The piece is structured as a seemingly dull (at least to contemporary audiences) entertainment for the king’s pleasure and to impress the assembled nobility, but it evolves from that into something quite different. A master of ceremonies (played with delicious insouciance by Suslan Kulaev) announces the changes of scenes, and the King dances the lead role in each of them. The baroque dances are not reconstructions – they all were choreographed by Petrov to fit the concept – and they’re marvelous examples of baroque style applied with 21st Century sensibility. While they don’t have the scholarly patina of, say, Balanchine’s Le Tombeau du Couperin or Robbins’s The Goldberg Variations, that’s not their point. These aren’t entertaining museum pieces to be transformed or honored. Petrov has choreographed an assemblage of baroque dances fit for a king, as well as for his subjects and their descendants. Each dance in the series is significantly different from the other, each dance is a gem, and each dance is extraordinary fun to watch.
The four Mariinsky corps dancers who join the King’s presentation – Vasily Tkachenko, Denis Zainetdinov, Yevgeny Konovalov, and Andrey Arseniev – execute impeccably, but the King is, not surprisingly, the central focus, and Philipp Stepin, a first soloist and the dancer who originated the role, who filled in for Vishneva, is every bit the dancer king.
It would have been nice to have seen Vishneva dance the role to add an additional level of gender-bending to what already is, to a degree and in part, a sexually adventurous presentation. But Stepin was so good that I forgot about Vishneva – as, it appeared, did the rest of the gala audience.

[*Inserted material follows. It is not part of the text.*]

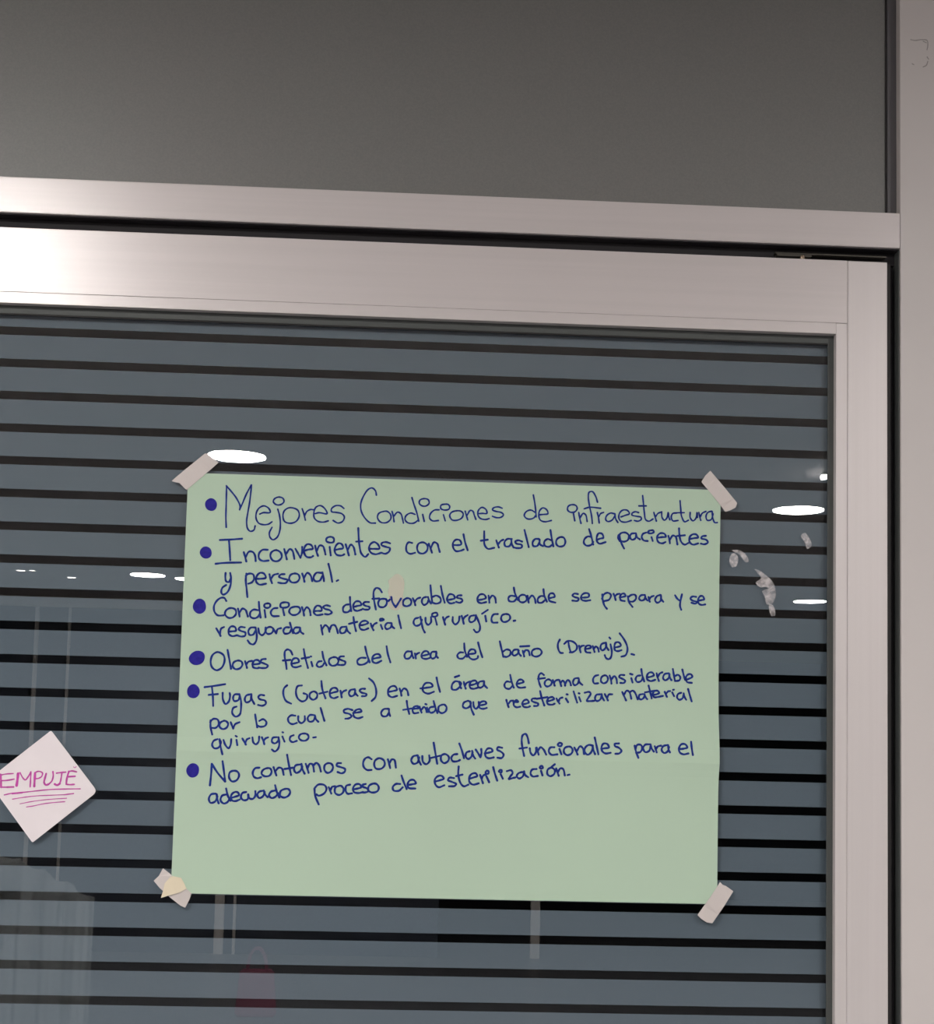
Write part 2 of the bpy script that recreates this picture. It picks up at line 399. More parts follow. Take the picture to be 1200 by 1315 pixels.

I have used the word “evolve” frequently in the course of this review, and in a sense, this entire program represents a sort of evolution – of creativity and of previously unrecognized choreographic talent. In addition to being entertaining, it was an eye-opening evening. I had not previously had the opportunity to see an Ardani gala before. If this is an example, I look forward to seeing the next one.